Consider what is happening here.  In the Bible, heaven is pictured as echoing with constant praise.  Yet, that praise is silenced so God might hear the prayers of the saints on earth.  Those prayers become part of the worship God receives.  Then, those very prayers mingled with fire from the altar are hurled to the earth where they have a powerful impact—“thunder, rumblings, lightning, and an earthquake.”

It’s a portrayal of how the saints may make a difference through their prayers.

But their impact is not limited to prayer.

Luke equates the saints with the people of God who are called to be God’s witnesses in the world and do his work in the world.  Perhaps this is why the ancient church so often associated saints with miracles.  The point is not that these miracles actually took place, but that the church believed real saints make a difference in the world. 

Remember, these saints appeared in every venue of life.  There were saints of the kitchen, saints of the garden, saints of various businesses, saints for every field you might imagine.  Again, the lesson seems to be that you may be a saint wherever you find yourself. 

There is a further note in the Revelation that we shouldn’t miss because in its own way it underscores the saints’ influence in the world.  In the Revelation we are told the forces of evil “make war on the saints.” Why should Satan and his forces bother to focus their destructive power of the saints?  I think it must be because the saints are making a difference for the cause of the Kingdom.

  Some years ago, on a cross-country trip, I saw a church sign that reminds us of what's at stake.  It said,"The world at its worst needs the church at its best."  When we live up to our identity as saints, we make a difference.

Conclusion

We are saints.  When the New Testament writers speak of the saints, they almost always see them as part of a community.  Saints are not saints in isolation.  We are not alone in trying to be the saints God called us to be.

There is a Celtic prayer that suggests we Christians are surrounded by saints.  While it mentions some saints by name, it reminds us there many saints of the rank and file.

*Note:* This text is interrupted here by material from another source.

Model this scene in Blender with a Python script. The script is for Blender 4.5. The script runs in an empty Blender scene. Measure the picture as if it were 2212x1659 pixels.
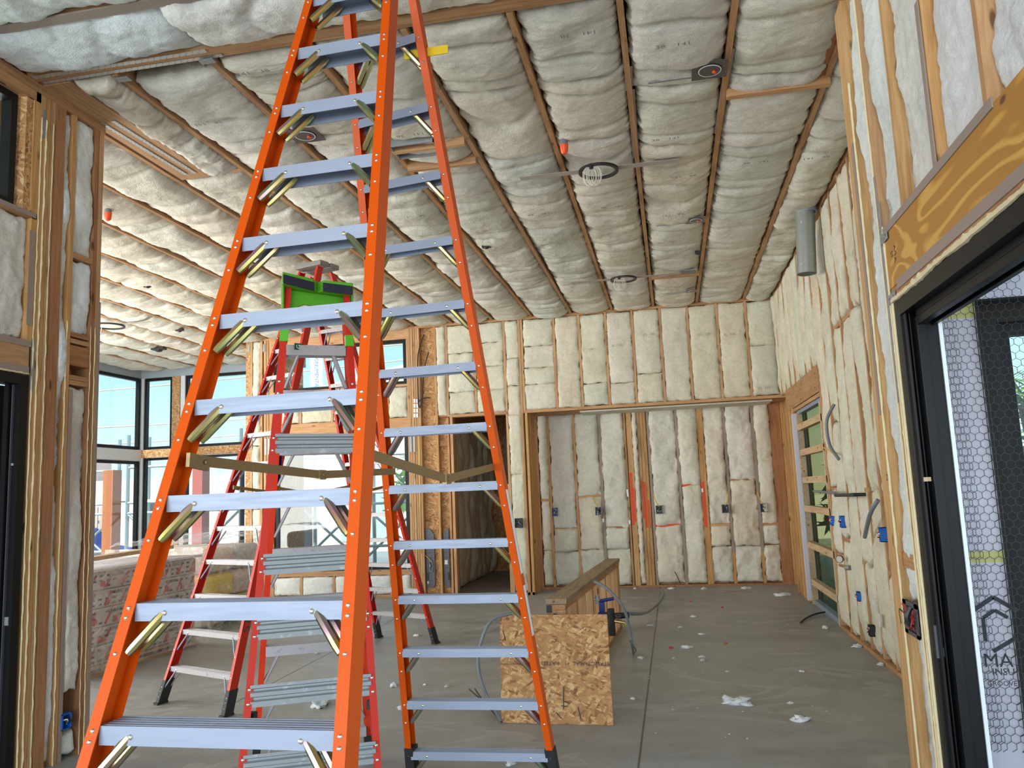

I walk with the saints . . .Round and round.
With Patrick . . .On the reek's high brow.
With Bridgid . . . In Kildare's town.
With Kevin . . . In verdant Glendalough.
Here today . . .In my town,
Saints surround me . . .Round and round!

 

Who are we?  We are saints.  It’s a surprising claim but it’s God’s claim. 

 







[1] The Holy Bible: New Revised Standard Version. 1989 (1 Co 1:2). Nashville: Thomas Nelson Publishers.